Nelle scenografie del Braccioli si registra una diversificazione di interesse neppure troppo ampia verso i dati archeologici, sicché non si può parlare di scelta di stampo specialistico, quanto piuttosto di una metodologia operativa e di un gusto che lo orientano verso circostanziate tipologie edilizie all’interno delle quali impalca ardite “vedute per angolo”. Echi delle geniali invenzioni bibienesche trasposte da Ferdinando con esiti di ineguagliata qualità dalla scenografia alla quadratura, aggallano nell’attenzione che il Braccioli riservò alla “veduta per angolo”, da lui adottata per attualizzare e amalgamare nel nuovo contesto di scena il dato archeologico, costituito da citazioni ora desunte da immagini mentali, ora da progressive sedimentazioni di dati reali.

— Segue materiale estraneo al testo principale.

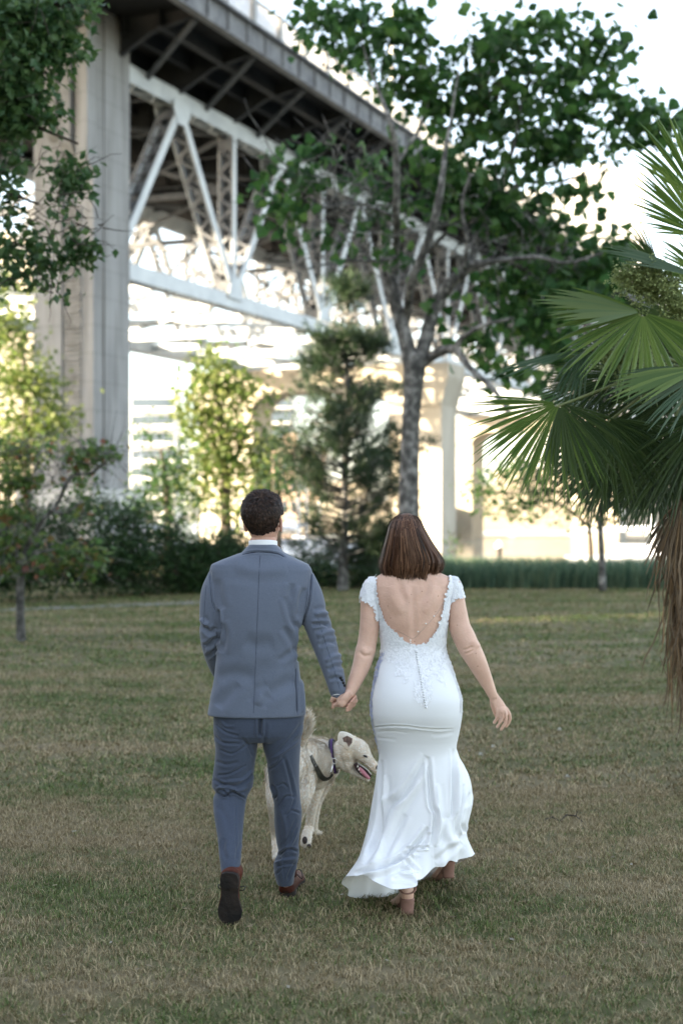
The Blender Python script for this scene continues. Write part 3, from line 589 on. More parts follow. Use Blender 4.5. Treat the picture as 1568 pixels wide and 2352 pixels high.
# --- mooring pile, sail boats
M_wd = mat('dark_pile', (.06, .055, .05), (.1, .09, .08), scale=6); M_wp = mat('white_paint', (.75, .76, .78), rough=.4)
pl = empty('mooring_pile', P(1145, 1290, 40), 'dark round mooring pile with white cone cap rising above the tall grass', 'mooring pile')
c = P(1145, 1290, 40); m = MB(); m.tube([(c.x, 40, -1.1), (c.x, 40, P(0, 1258, 40).z)], .085, 12); m.build('post', M_wd, pl)
m = MB(); m.tube([(c.x, 40, P(0, 1258, 40).z), (c.x, 40, P(0, 1250, 40).z), (c.x, 40, P(0, 1241, 40).z)], [.11, .11, .01], 12); m.build('cap', M_wp, pl)
M_blue = mat('blue_canvas', (.03, .12, .35), rough=.8)
def sailboat(x, Y, mastx, top, hl, label, cover=True):
    c = P(x, 1176, Y); root = empty('sailboat', (c.x, Y, -1.1), label, 'sailboat', 'sailboats moored along the water')
    RG = []
    for i in range(9):
        s = i/8; wd = 1.3*math.sin(math.pi*min(1, s*.9+.1))**.6*(1 if s < .95 else .4); xx = c.x-hl/2+hl*s; zz = -.05+.25*s*s
        RG.append([Vector((xx, Y+wd*q, zz-k)) for q, k in ((-1, 0), (-.9, .5), (0, .95), (.9, .5), (1, 0))])
    m = MB(); m.rings(RG); m.build('hull', M_wp, root)
    m = MB(); m.box((c.x-.3, Y, .2), (hl*.35, 1.3, .45)); m.build('cabin', M_wp, root)
    a = P(mastx[0], 1230, Y); b = P(mastx[1], top, Y)
    m = MB(); m.tube([(a.x, Y, -.1), (b.x, Y, b.z)], [.085, .06], 6); m.build('mast', M_wp, root)
    m = MB(); m.tube([(a.x, Y, 1.1), (a.x-hl*.4, Y, 1.0)], [.12, .1], 6); m.build('boom_cover', M_wp, root)
for a in ((335, 62, (334,322), 1003, 7, 'sailboat whose pale mast stands just right of the pier foot'), (390, 64, (392,380), 1035, 7, 'sailboat whose mast stands in front of the short green tree'), (690, 62, (687,685), 985, 8, 'sailboat with the tallest mast, right of the man head'), (712, 70, (704,703), 1030, 7, 'sailboat with a shorter mast directly right of the tallest mast'), (735, 78, (733,735), 1030, 7, 'sailboat with a mast left of the pine trunk'), (1500, 58, (1500,1500), 1180, 7, 'sailboat whose white hull shows left of the palm trunk, behind the tall grass')): sailboat(*a)

# shrub copies added out of view behind the camera to block low sky light
src = next(o for o in bpy.data.objects if o.name.startswith('shrub') and o.parent is None)
for i, (x, y, s, l) in enumerate(((-11, -7, 4.2, 'huge dark shrub added as light blocker behind the viewpoint, farthest to the left'), (-6, -9, 4.6, 'huge dark shrub added as light blocker behind the viewpoint, second from the left'), (-1, -10, 4.4, 'huge dark shrub added as light blocker straight behind the viewpoint'), (4, -9, 4.8, 'huge dark shrub added as light blocker behind the viewpoint, second from the right'), (9, -7, 4.3, 'huge dark shrub added as light blocker behind the viewpoint, farthest to the right'), (12.5, -2, 4.2, 'huge dark shrub added as light blocker beyond the palm, beside the viewpoint'))):
    c = copy_tree(src); c.location = (x, y, 0); c.scale = (s, s, s*.95); c.rotation_euler.z = i*1.1; c['label'] = l; c['group'] = 'tall shrubs added out of view to block light behind the camera'
# ---------------- modelling tools for figures and cloth ----------------
def bake(o, voxel=None, smooth=0, sub=0, keep=True):
    "apply voxel remesh and smoothing so that the figure is one continuous surface"
    if voxel: md = o.modifiers.new('r', 'REMESH'); md.mode = 'VOXEL'; md.voxel_size = voxel; md.use_smooth_shade = True
    if smooth: md = o.modifiers.new('s', 'SMOOTH'); md.factor = .5; md.iterations = smooth
    if sub: md = o.modifiers.new('d', 'SUBSURF'); md.levels = sub; md.render_levels = sub
    dg = bpy.context.evaluated_depsgraph_get(); dg.update(); me = bpy.data.meshes.new_from_object(o.evaluated_get(dg))
    mats = list(o.data.materials); o.modifiers.clear(); old = o.data; o.data = me; bpy.data.meshes.remove(old)
    me.materials.clear()
    for m in mats: me.materials.append(m)
    me.polygons.foreach_set('use_smooth', [True]*len(me.polygons)); return o
def get_co(me):
    a = np.empty(len(me.vertices)*3); me.vertices.foreach_get('co', a); return a.reshape(-1, 3)
def get_no(me):
    a = np.empty(len(me.vertices)*3); me.vertices.foreach_get('normal', a); return a.reshape(-1, 3)
def set_co(me, a): me.vertices.foreach_set('co', a.reshape(-1)); me.update()
def px(co): return 784+co[:, 0]/co[:, 1]*FPX, 1176-(co[:, 2]-CAMH)/co[:, 1]*FPX
def spline(pts, n=6):
    pts = [np.array(p, float) for p in pts]; out = []
    for i in range(len(pts)-1):
        a, b, c, d = pts[max(i-1, 0)], pts[i], pts[i+1], pts[min(i+2, len(pts)-1)]
        for s in range(n):
            t = s/n; out.append(.5*((2*b)+(c-a)*t+(2*a-5*b+4*c-d)*t*t+(3*b-a-3*c+d)*t**3))
    out.append(pts[-1]); return out
def sculpt(o, strokes, back=True, gain=1.0):
    "press folds into the side facing -Y: stroke = (points, half width, depth in m, + outwards)"
    me = o.data; co = get_co(me); no = get_no(me); X, Yp = px(co); face = no[:, 1] < .35 if back else np.ones(len(co), bool)
    D = np.zeros(len(co))
    for pts, wd, dep in strokes:
        pl_ = spline(pts); best = np.full(len(co), 1e9); bt = np.zeros(len(co)); L = len(pl_)-1
        for i in range(L):
            a, b = pl_[i], pl_[i+1]; dx, dy = b[0]-a[0], b[1]-a[1]; l2 = dx*dx+dy*dy+1e-9
            t = np.clip(((X-a[0])*dx+(Yp-a[1])*dy)/l2, 0, 1); d = np.hypot(X-a[0]-t*dx, Yp-a[1]-t*dy)
            k = d < best; best[k] = d[k]; bt[k] = (i+t[k])/L
        fade = np.clip(np.minimum(bt, 1-bt)*5, 0, 1)**.7
        q = best/wd
        D += gain*dep*fade*(np.exp(-q*q)-.38*np.exp(-((q-1.9)/.9)**2))
    D[~face] = 0
    set_co(me, co+no*D[:, None]); return o
def project(o, pts, lift=.001, n=6):
    "points of a drawn line laid on the surface of o"
    bm = bmesh.new(); bm.from_mesh(o.data); t = BVHTree.FromBMesh(bm); bm.free(); out = []
    C0 = Vector((0, 0, CAMH))
    for p in (spline(pts, n) if n else pts):
        d = (P(p[0], p[1], 5)-C0).normalized(); h = t.ray_cast(C0, d)
        if h[0] is not None: out.append((h[0]+h[1]*lift if h[1].dot(d) < 0 else h[0]-d*lift, h[1]))
    return out
def ring(xl, xr, y, Y, hd, n=64, e=2.3, tilt=0, lean=0):
    "horizontal super-elliptic section spanning xl..xr in the picture at row y, depth centre Y, half depth hd"
    a, b = P(xl, y, Y), P(xr, y, Y); c = (a+b)/2; hw = (b.x-a.x)/2; out = []
    for k in range(n):
        t = 2*math.pi*k/n; cx, sy = math.cos(t), math.sin(t)
        out.append(Vector((c.x+hw*math.copysign(abs(cx)**(2/e), cx), c.y+hd*math.copysign(abs(sy)**(2/e), sy), c.z+tilt*cx*hw+lean*sy*hd)))
    return out
def rows(tab, step=10, n=64, e=2.3):
    "table of (y, xl, xr, Y, hd) resampled smoothly into rings"
    tab = [np.array(r, float) for r in tab]; out = []
    for i in range(len(tab)-1):
        a, b, c, d = tab[max(i-1, 0)], tab[i], tab[i+1], tab[min(i+2, len(tab)-1)]; m_ = max(1, int(abs(c[0]-b[0])/step))
        for s in range(m_):
            t = s/m_; v = .5*((2*b)+(c-a)*t+(2*a-5*b+4*c-d)*t*t+(3*b-a-3*c+d)*t**3); v[0] = b[0]+(c[0]-b[0])*t; out.append(v)
    out.append(tab[-1])
    return [ring(v[1], v[2], v[0], v[3], v[4], n, e) for v in out]
def limb(m, pts, n=20, asp=1.0, sm=5):
    "tapering limb: pts = (x, y, Y, half width px)"
    q = spline([(p[0], p[1], p[2], p[3]) for p in pts], sm)
    m.tube([P(a[0], a[1], a[2]) for a in q], [(a[3]*a[2]/FPX*(asp), a[3]*a[2]/FPX) for a in q], n)
    for a in (q[0], q[-1]): m.ball(P(a[0], a[1], a[2]), a[3]*a[2]/FPX*.96, 14, 9)
def oball(m, c, ax, r, n=18, k=12):
    c = Vector(c); RG = []
    for i in range(1, k):
        a = math.pi*i/k; RG.append([c+ax[0]*(r[0]*math.sin(a)*math.cos(2*math.pi*j/n))+ax[1]*(r[1]*math.sin(a)*math.sin(2*math.pi*j/n))+ax[2]*(r[2]*math.cos(a)) for j in range(n)])
    m.rings(RG)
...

Dotato di spiccata sensibilità pittorica, in possesso di una tecnica che sfoggia con indiscussa padronanza, sicura nella resa luministica e chiaroscurale, Braccioli si caratterizza per un sodo plasticismo nella resa dei volumi e per un insistito monumentalismo che denunciano un gusto scenografico di ascendenza bibienesca. Gli archi ogivali e le coppie di colonne binate, sapientemente orchestrate a formare un “per angolo” di memoria bibienesca, evocano le invenzioni di Juvarra rispetto alle quali tuttavia quelle dello scenografo bolognese offrono una diversa resa luministica. Certi suoi effetti chiaroscurali preannunciano – secondo il Mancini – soluzioni romantiche (1980, pp. 15,16).